Question

Inside a vessel filled with liquid a converging lens is placed as shown in figure. The lens has focal length $15\ \text{cm}$ when in air and has refractive index $\frac{3}{2}$. If the liquid has refractive index $\frac{9}{5}$, the focal length of lens in liquid is

• A. $15\ \text{cm}$
• B. $-60\ \text{cm}$
• C. $90\ \text{cm}$
• D. $-45\ \text{cm}$

Hint:

When a lens is placed in a medium with a refractive index higher than its own material ($\mu_{\text{medium}} > \mu_{\text{lens}}$), it changes its nature! A convex lens becomes concave (diverging, negative focal length) and vice versa.

Answer 1

The Correct Option is D

Step 1: Understanding the Question:
We are given the focal length of a glass lens in air and need to find its new focal length when it is completely immersed in a specific liquid.

Step 2: Key Formula or Approach:
The Lens Maker's Formula relates the focal length ($f$) to the relative refractive index of the lens material with respect to the surrounding medium:
$$\frac{1}{f} = \left( \frac{\mu_{\text{lens}}}{\mu_{\text{medium}}} - 1 \right) \left( \frac{1}{R_1} - \frac{1}{R_2} \right)$$ Let $K = \left( \frac{1}{R_1} - \frac{1}{R_2} \right)$. We will find $K$ using the air parameters, then use it for the liquid medium.

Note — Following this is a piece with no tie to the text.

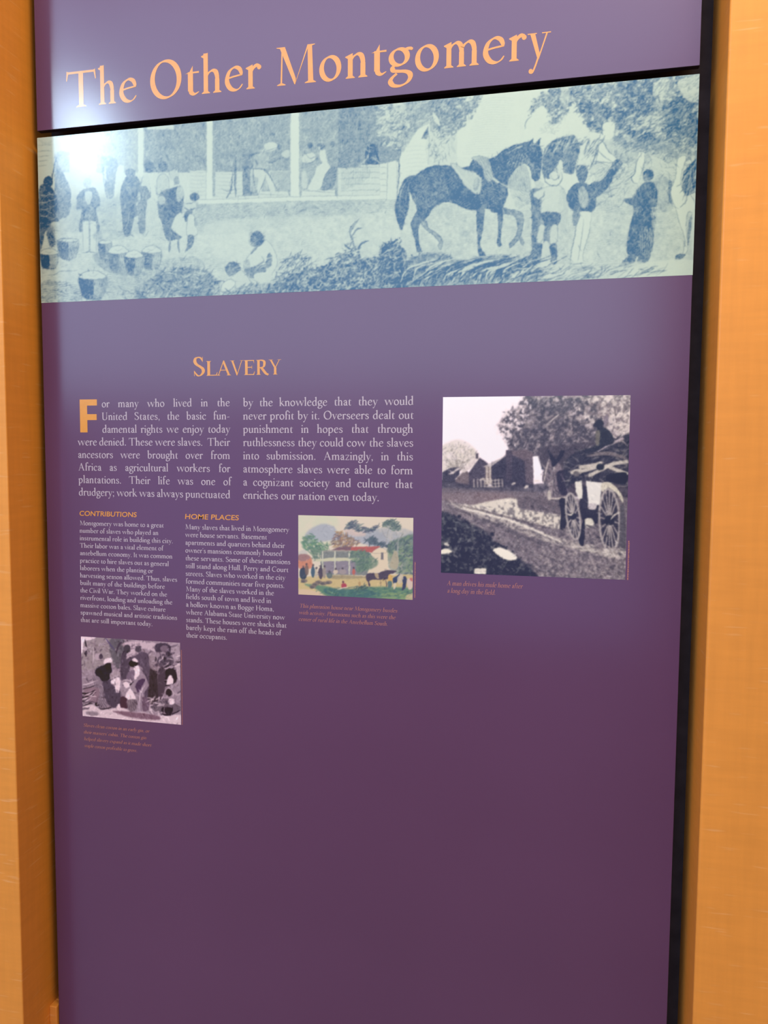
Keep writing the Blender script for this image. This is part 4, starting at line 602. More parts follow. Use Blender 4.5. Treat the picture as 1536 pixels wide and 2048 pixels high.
    c.frame(); c.etch([(880, 785), (1264, 785), (1264, 930), (880, 930)], 700, 9, 1.1, .09, -35, 35, .3); c.etch([(880, 930), (1264, 930), (1264, 1166), (880, 1166)], 1100, 9, 1.2, .11, 22, 30, .2); c.fray(.3, 5.)
    c.a[:] = blur1(blur1(c.a)); n = (vnoise(c.h, c.w, 2.5, 5, 2)-.5)[:, :, None]; lum = c.a.mean(2, keepdims=True); c.a = np.clip(c.a+n*.10*(lum < .74), 0, 1); return c
def paint_plantation():
    """hand coloured print of a plantation house, frame units of the crop at (580,1010) x5.689"""
    c = Canvas(592, 1024, 832, 1206, v_(214, 204, 176), 1.4, 21); c.frame(580, 1010, 5.689)
    c.tone([(90, 110), (500, 120), (560, 300), (400, 460), (90, 420)], v_(202, 206, 172), .9, soft=8); c.fill([(180, 330), (290, 240), (400, 215), (500, 250), (560, 330), (700, 290), (760, 330), (1000, 300), (1130, 430), (980, 480), (700, 400), (500, 400), (200, 430)], v_(164, 170, 172), .9, soft=8); c.tone([(780, 330), (1100, 260), (1400, 300), (1400, 480), (1050, 480)], v_(160, 166, 164), .9, soft=7); c.fill([(600, 280), (820, 290), (860, 350), (700, 350)], v_(204, 186, 168), .8, soft=6); c.fill([(95, 540), (180, 500), (200, 560), (100, 580)], v_(186, 186, 172), .7, soft=4)
    c.scatter([(150, 430), (240, 320), (330, 420), (430, 440), (400, 540), (280, 560), (190, 520)], 150, 60, 14, [v_(98, 140, 106), v_(130, 160, 110), v_(84, 120, 96)], 20, 40, .6); c.scatter([(240, 520), (340, 480), (330, 620), (250, 610)], 60, 50, 12, [v_(112, 136, 106), v_(90, 116, 96)], 30, 40, .6)
    c.scatter([(480, 420), (560, 300), (700, 380), (800, 430), (740, 480), (520, 490)], 130, 60, 14, [v_(120, 98, 92), v_(176, 140, 90), v_(104, 96, 92), v_(140, 126, 96)], -20, 35, .6)
    c.scatter([(620, 260), (720, 180), (800, 220), (900, 270), (1000, 230), (960, 290), (840, 310), (700, 280)], 90, 60, 14, [v_(90, 100, 106), v_(70, 82, 92), v_(110, 128, 116)], -20, 30, .7); c.scatter([(1060, 230), (1140, 160), (1240, 220), (1230, 310), (1120, 260)], 90, 55, 14, [v_(104, 126, 106), v_(84, 104, 96)], -10, 40, .65); c.scatter([(860, 420), (940, 370), (1060, 440), (1180, 470), (1190, 500), (1060, 470)], 80, 60, 13, [v_(70, 86, 90), v_(90, 108, 106)], -10, 30, .7)
    c.tone([(1110, 480), (1240, 380), (1480, 360), (1480, 820), (1250, 790), (1120, 700)], v_(98, 120, 100), .9, soft=5); c.scatter([(1110, 480), (1280, 380), (1400, 400), (1400, 800), (1260, 800)], 260, 60, 14, [v_(84, 104, 96), v_(130, 156, 104), v_(104, 130, 108), v_(70, 90, 90)], -30, 50, .55); c.stroke([(1230, 760), (1225, 560), (1235, 380)], 18, v_(150, 158, 144)); c.stroke([(1090, 440), (1110, 330), (1130, 240)], 12, v_(158, 160, 150)); c.stroke([(1180, 480), (1240, 400), (1290, 320)], 12, v_(140, 146, 134)); c.stroke([(1040, 270), (1070, 340), (1100, 380)], 8, v_(150, 154, 148))
    c.fill([(100, 580), (200, 570), (250, 620), (240, 720), (100, 720)], v_(196, 136, 100), 1, soft=2); c.fill([(100, 570), (190, 560), (230, 600), (160, 640), (100, 630)], v_(150, 120, 110), .9, soft=2)
    # house
    c.fill([(350, 520), (700, 515), (900, 530), (920, 800), (350, 790)], v_(126, 132, 120), 1, False); c.fill([(385, 640), (760, 640), (760, 790), (385, 780)], v_(138, 132, 134), 1, False); c.fill([(290, 620), (440, 600), (790, 600), (790, 632), (290, 645)], v_(196, 196, 158), 1, False); c.fill([(370, 515), (700, 510), (700, 530), (370, 532)], v_(150, 150, 132), 1, False)
    c.fill([(480, 510), (560, 478), (1030, 470), (930, 540), (700, 515)], v_(176, 96, 80), 1, False); c.fill([(480, 510), (560, 478), (700, 476), (690, 512)], v_(122, 96, 94), 1, False)
    for x in (372, 512, 675): c.rect(x-8, 525, x+8, 790, v_(196, 198, 170))
    c.fill([(930, 545), (1030, 480), (1110, 540), (1120, 740), (880, 780), (900, 700)], v_(216, 202, 168), 1, False); c.rect(1036, 538, 1064, 622, v_(116, 112, 108)); c.outline([(930, 545), (1030, 480), (1110, 540)], 5, v_(140, 130, 116), .6)
    c.tone([(690, 540), (860, 530), (1000, 650), (960, 710), (860, 740), (760, 760), (740, 640)], v_(96, 122, 98), .95, soft=3); c.scatter([(690, 540), (870, 530), (1000, 650), (900, 720), (770, 760)], 120, 50, 13, [v_(84, 110, 94), v_(120, 146, 108)], -30, 50, .6); c.fill([(1160, 590), (1200, 520), (1235, 590), (1220, 720), (1140, 700)], v_(176, 168, 136), .9)
    # yard
    c.fill([(0, 860), (500, 800), (870, 810), (1500, 820), (1500, 1190), (0, 1140)], v_(198, 180, 122), 1, soft=3); c.fill([(480, 800), (860, 810), (860, 830), (490, 840)], v_(150, 140, 104), .8, soft=2); c.fill([(90, 960), (300, 980), (480, 1060), (200, 1120), (0, 1080)], v_(208, 186, 148), 1, soft=3)
    c.fill([(160, 900), (400, 920), (560, 960), (740, 950), (900, 930), (1500, 960), (1500, 1120), (1200, 1130), (560, 1090), (300, 960)], v_(98, 134, 100), 1, soft=5); c.tone([(380, 950), (700, 960), (1000, 980), (1000, 1050), (520, 1040)], v_(62, 102, 98), .9, soft=4); c.fill([(1050, 1010), (1400, 990), (1390, 1070), (1100, 1070)], v_(138, 162, 104), .8, soft=4); c.fill([(1330, 1030), (1400, 1010), (1400, 1090), (1320, 1080)], v_(206, 184, 140), .8, soft=3)
    c.scatter([(300, 900), (480, 940), (900, 930), (1380, 970), (1350, 1060), (420, 1030)], 160, 60, 10, [v_(70, 112, 100), v_(130, 156, 104), v_(56, 90, 92)], -8, 18, .5); c.scatter([(740, 940), (870, 900), (870, 960), (740, 960)], 30, 40, 8, [v_(70, 90, 80)], -40, 30)
    for (x, y, w, h, col) in ((150, 780, 42, 70, v_(44, 58, 66)), (190, 740, 22, 60, v_(120, 100, 80)), (262, 760, 24, 66, v_(58, 86, 96)), (350, 775, 28, 70, v_(70, 62, 66)), (390, 770, 20, 64, v_(150, 140, 120)), (300, 780, 18, 56, v_(190, 180, 150)), (450, 800, 34, 36, v_(96, 110, 100)), (520, 760, 30, 24, v_(206, 190, 160)), (725, 762, 18, 36, v_(190, 100, 74)), (600, 760, 40, 30, v_(160, 150, 140))): c.ell(x, y, w, h, col, .9); c.ell(x, y-h-8, 12, 13, v_(70, 62, 62), .8)
    for (x, y) in ((330, 880), (380, 890), (160, 865), (290, 900), (260, 930), (440, 880)): c.ell(x, y, 40, 22, v_(128, 116, 98), .9); c.ell(x-10, y+6, 24, 14, v_(84, 84, 78), .7)
    c.fill([(590, 900), (625, 890), (645, 920), (615, 945), (590, 940)], v_(168, 72, 74)); c.ell(606, 875, 13, 14, v_(110, 70, 66)); c.stroke([(540, 960), (600, 945), (655, 930)], 10, v_(226, 216, 190)); c.fill([(780, 880), (800, 870), (805, 920), (785, 920)], v_(176, 150, 96))
    hs = [(865, 800), (900, 775), (1000, 775), (1060, 750), (1120, 742), (1215, 750), (1180, 775), (1130, 790), (1110, 840), (1040, 850), (940, 850), (900, 870), (915, 910), (900, 925), (885, 870), (866, 850)]
    c.fill(hs, v_(78, 68, 72)); c.stroke([(1030, 850), (1035, 940)], 9, v_(84, 74, 76)); c.stroke([(1085, 845), (1100, 900), (1095, 940)], 9, v_(84, 74, 76)); c.fill([(960, 780), (1000, 780), (1010, 830), (985, 830)], v_(170, 152, 116)); c.fill([(1120, 800), (1160, 800), (1160, 880), (1120, 880)], v_(206, 170, 90)); c.fill([(1115, 870), (1160, 870), (1150, 940), (1118, 940)], v_(90, 116, 106)); c.fill([(1170, 830), (1210, 810), (1250, 780), (1240, 830), (1200, 900), (1175, 890)], v_(50, 66, 88)); c.fill([(1180, 890), (1210, 890), (1190, 960), (1175, 950)], v_(206, 196, 160)); c.fill([(1275, 830), (1310, 810), (1330, 850), (1310, 950), (1275, 965), (1285, 890)], v_(56, 66, 84)); c.fill([(1330, 850), (1390, 840), (1390, 940), (1350, 960)], v_(206, 190, 166)); c.fill([(1360, 840), (1390, 830), (1390, 870)], v_(190, 110, 100)); c.fill([(1220, 830), (1270, 780), (1290, 850), (1240, 900)], v_(196, 186, 160), .8)
    c.frame(); c.etch([(596, 1028), (830, 1028), (830, 1204), (596, 1204)], 700, 6, 1.2, .07, -25, 45, .3); c.fray(.4, 5.)
    c.a[:] = blur1(blur1(c.a)); return c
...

Step 3: Detailed Explanation:

Case 1: Lens in air
$f_a = 15\ \text{cm}$
$\mu_{\text{lens}} = \frac{3}{2}$
$\mu_{\text{medium}} = \mu_{\text{air}} = 1$
$$\frac{1}{15} = \left( \frac{3/2}{1} - 1 \right) K$$ $$\frac{1}{15} = \left( \frac{3}{2} - 1 \right) K = \frac{1}{2} K$$ $$K = \frac{2}{15}$$

Case 2: Lens in liquid
$\mu_{\text{lens}} = \frac{3}{2}$
$\mu_{\text{medium}} = \frac{9}{5}$
$$\frac{1}{f_l} = \left( \frac{\mu_{\text{lens}}}{\mu_{\text{medium}}} - 1 \right) K$$ $$\frac{1}{f_l} = \left( \frac{3/2}{9/5} - 1 \right) K$$ $$\frac{1}{f_l} = \left( \frac{3 \times 5}{2 \times 9} - 1 \right) K = \left( \frac{15}{18} - 1 \right) K$$ Simplify the fraction ($\frac{15}{18} = \frac{5}{6}$):
$$\frac{1}{f_l} = \left( \frac{5}{6} - 1 \right) K = -\frac{1}{6} K$$ Substitute the value of $K = \frac{2}{15}$:
$$\frac{1}{f_l} = -\frac{1}{6} \times \frac{2}{15} = -\frac{2}{90} = -\frac{1}{45}$$ $$f_l = -45\ \text{cm}$$
The negative sign indicates that the converging (convex) lens behaves as a diverging (concave) lens in this liquid.

Step 4: Final Answer:
The focal length in the liquid is $-45\ \text{cm}$, matching option (D).